GLASGOW.- A new exhibition at
The Hunterian, University of Glasgow, celebrates the gift of over 70 works from the collection of distinguished gallery director and art collector Phillip A. Bruno.
A Gift to Glasgow from New York: The Phillip A. Bruno Collection opened at the Hunterian Art Gallery in October and coincides with Brunos 90th birthday. The exhibition presents a selection of works including paintings, sculptures, drawings and prints, formed in New York over a period of 70 years, and presented to The Hunterian, University of Glasgow in 2019.
Phillip Bruno spent the majority of his illustrious career as co-director of the Staempfli Gallery, and later Marlborough Gallery, both important venues for contemporary art.

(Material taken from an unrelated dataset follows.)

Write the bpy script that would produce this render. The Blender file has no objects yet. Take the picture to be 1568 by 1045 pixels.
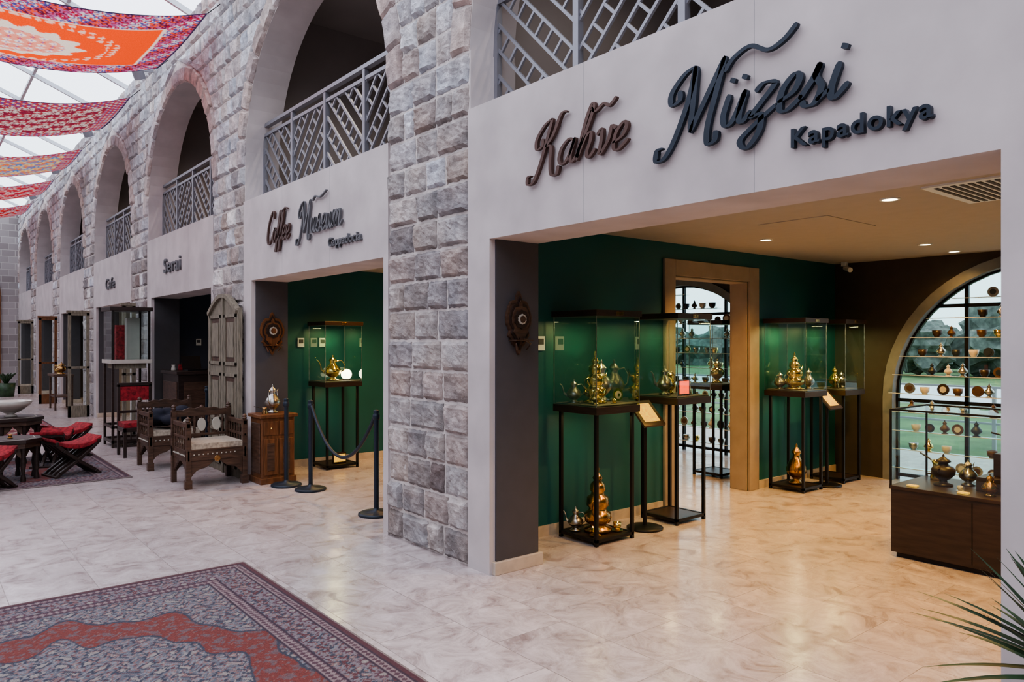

He was born in Paris and studied art history and architecture at Columbia. His career took off quickly with visits to see Matisse, Brancusi and Giacometti in Paris, and a stay with the Van Gogh family in Holland.
Bruno's lifelong career working with living artists included placing major paintings and sculptures by Avery, Brancusi, Bertoia, Chihuly, Christo, Delvaux, Gaudi, Katz, Morandi and George Rickey in important private collections. Manhattan is a truly international art centre, and while many of the artists Bruno dealt with were New Yorkers, he also had a special interest in European, primitive and oceanic art, as well as artists from the West Coast of the USA.
A Gift to Glasgow from New York totals over 70 works, featuring American artists such as William Dole, Lee Gatch, Red Grooms, David Levine, Leroy Lamis, Robert Andrew Parker and Tom Otterness, as well as international figures such as the Mexican painter José Luis Cuevas and the Japanese sculptor Masayuki Nagare.
This is the first part of the Bruno collection to go on display at The Hunterian. A second selection will be on show in early 2020.
Hunterian Director Steph Scholten said: Phillip A. Bruno played a pivotal role in the New York art world for 60 years 1950-2010, working with some of the most important artists, collectors and museum directors of the period. The collection provides a snapshot of the American scene in the crucial post-war period and it brings us many fine works of art, including sculptures, paintings and drawings, which we could not normally have hoped to acquire.
Phillip A. Bruno said: "I am so looking forward to seeing my gifts on a Scottish wall!"